┏━━

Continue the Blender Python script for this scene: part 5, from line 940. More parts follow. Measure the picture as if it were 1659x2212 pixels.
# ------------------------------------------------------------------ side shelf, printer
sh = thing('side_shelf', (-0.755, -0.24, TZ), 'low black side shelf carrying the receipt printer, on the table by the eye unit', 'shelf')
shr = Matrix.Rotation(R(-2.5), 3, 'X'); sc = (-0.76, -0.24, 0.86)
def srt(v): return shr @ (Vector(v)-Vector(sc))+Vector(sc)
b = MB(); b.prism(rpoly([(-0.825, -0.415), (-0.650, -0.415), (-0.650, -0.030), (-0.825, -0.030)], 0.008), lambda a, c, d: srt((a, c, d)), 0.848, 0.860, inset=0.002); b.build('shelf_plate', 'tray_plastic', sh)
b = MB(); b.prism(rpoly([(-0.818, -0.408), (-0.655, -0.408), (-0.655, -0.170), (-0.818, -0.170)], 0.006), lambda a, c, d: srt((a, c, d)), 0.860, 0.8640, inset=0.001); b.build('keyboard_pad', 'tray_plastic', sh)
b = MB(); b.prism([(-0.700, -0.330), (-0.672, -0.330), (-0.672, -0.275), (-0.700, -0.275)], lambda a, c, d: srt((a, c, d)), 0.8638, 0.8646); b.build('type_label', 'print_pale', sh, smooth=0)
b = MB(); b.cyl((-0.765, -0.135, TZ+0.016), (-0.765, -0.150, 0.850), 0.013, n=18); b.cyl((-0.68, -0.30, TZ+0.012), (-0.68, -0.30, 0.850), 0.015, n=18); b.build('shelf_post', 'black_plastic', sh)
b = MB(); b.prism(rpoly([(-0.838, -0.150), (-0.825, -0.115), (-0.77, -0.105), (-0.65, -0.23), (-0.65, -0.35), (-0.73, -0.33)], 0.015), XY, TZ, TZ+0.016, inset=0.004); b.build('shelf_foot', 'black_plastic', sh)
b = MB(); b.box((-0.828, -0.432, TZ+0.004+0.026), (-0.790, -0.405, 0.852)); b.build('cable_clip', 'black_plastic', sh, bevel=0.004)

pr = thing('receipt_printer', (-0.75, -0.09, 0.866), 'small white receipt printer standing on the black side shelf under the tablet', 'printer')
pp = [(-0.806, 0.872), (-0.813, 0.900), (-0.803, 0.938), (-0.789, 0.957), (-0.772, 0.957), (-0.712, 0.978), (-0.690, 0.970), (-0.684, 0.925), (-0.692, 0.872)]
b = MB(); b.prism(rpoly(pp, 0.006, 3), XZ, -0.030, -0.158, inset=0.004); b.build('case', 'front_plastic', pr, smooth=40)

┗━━

Task goal
Beginning at the top of the data, extract each line through the line containing "b.build('cable_clip', 'black_plastic', sh, bevel=0.004)" and return those lines exactly, with nothing added.

Correct answer
Continue the Blender Python script for this scene: part 5, from line 940. More parts follow. Measure the picture as if it were 1659x2212 pixels.
# ------------------------------------------------------------------ side shelf, printer
sh = thing('side_shelf', (-0.755, -0.24, TZ), 'low black side shelf carrying the receipt printer, on the table by the eye unit', 'shelf')
shr = Matrix.Rotation(R(-2.5), 3, 'X'); sc = (-0.76, -0.24, 0.86)
def srt(v): return shr @ (Vector(v)-Vector(sc))+Vector(sc)
b = MB(); b.prism(rpoly([(-0.825, -0.415), (-0.650, -0.415), (-0.650, -0.030), (-0.825, -0.030)], 0.008), lambda a, c, d: srt((a, c, d)), 0.848, 0.860, inset=0.002); b.build('shelf_plate', 'tray_plastic', sh)
b = MB(); b.prism(rpoly([(-0.818, -0.408), (-0.655, -0.408), (-0.655, -0.170), (-0.818, -0.170)], 0.006), lambda a, c, d: srt((a, c, d)), 0.860, 0.8640, inset=0.001); b.build('keyboard_pad', 'tray_plastic', sh)
b = MB(); b.prism([(-0.700, -0.330), (-0.672, -0.330), (-0.672, -0.275), (-0.700, -0.275)], lambda a, c, d: srt((a, c, d)), 0.8638, 0.8646); b.build('type_label', 'print_pale', sh, smooth=0)
b = MB(); b.cyl((-0.765, -0.135, TZ+0.016), (-0.765, -0.150, 0.850), 0.013, n=18); b.cyl((-0.68, -0.30, TZ+0.012), (-0.68, -0.30, 0.850), 0.015, n=18); b.build('shelf_post', 'black_plastic', sh)
b = MB(); b.prism(rpoly([(-0.838, -0.150), (-0.825, -0.115), (-0.77, -0.105), (-0.65, -0.23), (-0.65, -0.35), (-0.73, -0.33)], 0.015), XY, TZ, TZ+0.016, inset=0.004); b.build('shelf_foot', 'black_plastic', sh)
b = MB(); b.box((-0.828, -0.432, TZ+0.004+0.026), (-0.790, -0.405, 0.852)); b.build('cable_clip', 'black_plastic', sh, bevel=0.004)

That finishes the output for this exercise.